Self-Regulation Winning Ongoing BT Battle

Josh GordonAs reported by ClickZ, and a number of other industry publications, the much anticipated legislation designed to govern data privacy within online advertising has arrived in the House of Representatives in the form of the "Boucher Bill." Those who back robust rules about data use will likely not be pleased. The displeasure will likely be focused primarily on passages in the bill that are similar to the following:

"Nothing in this Act shall prohibit [a publisher or ad network] from collecting or disclosing aggregate information or [personal] information that has been rendered anonymous."

That is not strict privacy governance, which means those advocating self-regulation are currently winning a war that is entering new battlefront. Though the bill is only in the first of what promises to be many iterations, one primary reality seems to be taking shape.

Effective self-regulation of network, or “offsite,” behavioral targeting has earned enough respect on Capitol Hill – enough trust – that lawmakers are clearly willing to trust advertisers with data management and usage. Interestingly, that means that the traditional gateway for businesses to push their message to consumers – the opt-in – may be turned on its ear. Marketers are applying the “ask for forgiveness, not permission” model to behaviorally powered affiliate marketing. As this rule begins to take hold within the direct digital marketing industry over the next several months, its impact may spread to other direct digital channels.

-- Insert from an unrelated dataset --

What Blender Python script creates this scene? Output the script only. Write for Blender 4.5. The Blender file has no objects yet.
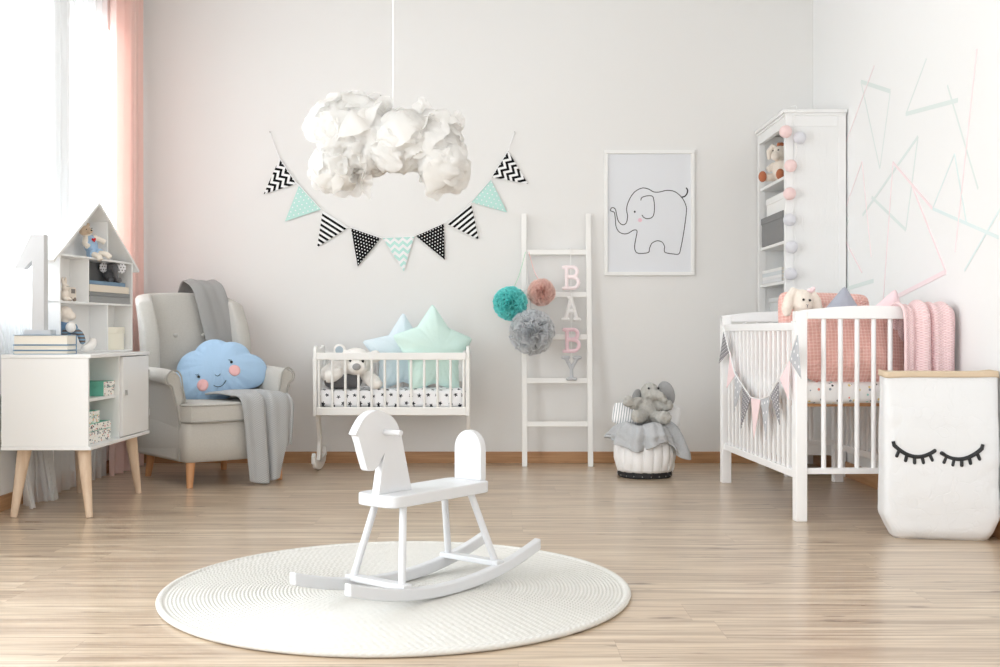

The relentless spread of social media has likely had a major influence on this first version of the bill. The amount of personal information consumers are willing to share about themselves online is increasing every day, even in light of Facebook’s ongoing struggle to protect massive amounts of data that leaves many marketers salivating. For now it seems that self-regulation is still permissible, but those advocates may lose their momentum if Facebook is unable to better protect its users. Self-regulation advocates should be reaching out to Facebook in droves right now to prevent their opponents from building an effective use case for more robust data protection.

Currently there are different rules for different direct digital marketing channels. Onsite behavioral targeting is still safe from privacy concerns, but offsite behavioral targeting now uses the opt-out as a primary option for the consumer. With email and mobile consumers must first opt-in, even double opt-in at times. As self-regulation of direct digital marketing in general becomes a more trusted enterprise by consumers and lawmakers alike, it is worth contemplating how the opt-out may eventually replace the opt-in, and not just with offsite targeting.

What do you think: With direct digital marketing having such a broad channel concentration, should the next step of industry privacy regulation be a uniform set of rules that govern all direct digital marketing?